ある日、e−mailで友人から送られてきたフォルダーを開き、現われた数枚の絵を見てはっと息を呑みました。山を背にした古民家に漂う気配、菩提を守るお寺の佇まい、渓谷を巡り木立を育む川の流れ、集落の甍の波に重なる山並み、林へと分け入っていく道…。そして急転直下、林立するビルの谷間を走る電車、東京近郊の風景、妻の肖像。まるで、魂がそのまま形になって、紙の上に焼き付けられているかのようだと思ったのです。
作者は蛭田満さん(82歳)、友人のお父さんです。私が思わず息を呑んだ絵は、著名な画家の作品ではなく、絵画の勉強をした人の作品でもありません。絵を描く趣味があったわけでもないそうです。2011年3月11日まで、福島県双葉郡楢葉町の旧家で、山に抱かれ海にも近い環境に親しんで、夫婦二人で長閑な暮らしを送られていたと聞きました。
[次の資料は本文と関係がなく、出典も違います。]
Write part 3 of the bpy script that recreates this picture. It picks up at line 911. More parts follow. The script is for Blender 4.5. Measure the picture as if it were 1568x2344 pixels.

しかし、東日本大震災による原発事故で、楢葉町のほぼ全域が警戒区域に。ご夫婦はとるものもとりあえず、子どもたちが暮らす東京へ避難されました。翌2012年8月10日、楢葉町は避難指示解除準備区域に再編されましたが、2013年5月現在も夜間の滞在はできず、除染作業やライフラインの整備が少しずつ進められてはいるものの、暮らしの復旧の目途は立っていない状態が続いています。
お父さんの絵は、ある日突然慣れ親しんだ環境から引き離された混乱を経て、避難先での生活のリズムをつかむ心身の格闘のなか、自力で生み出されたものでした。記憶の奥底へダイビングするかのように、描き出されていく楢葉町の風景から、目の前に広がる東京近郊の風景へ、魂の軌跡を見るかのような世界が広がっています。
先日のゴールデンウィーク、避難先のお住まいにおじゃまして、その後の作品の数々も含め、原画を拝見しながらお話をうかがうことができました。私はさらに驚きました。東京近郊が開発される遥か以前、原野に思いを馳せて描かれた作品、現在の街並みに埋もれつつ、生き残っている農家の姿を捉えた作品、さらには、まさにリアルタイムで若者たちが集う街角の息吹を伝える作品…。
こうした作品をご近所の公園で描きながら、学校帰りの若者たちと会話を交わすのも、大切な営みの一つになっているのだとお聞きしました。「若者たちに、しっかりと社会の舵取りをしていってほしい」「絵を通した会話が、子どもたちの成長の役に立てば」と。身を置く土地や人々への敬意、大地につながって生きることの意味、次世代に託す思い、お父さんの絵が物語っているのは、追憶ではなく、今日只今を生きる証であり、未来への伝言だと気づかされたのです。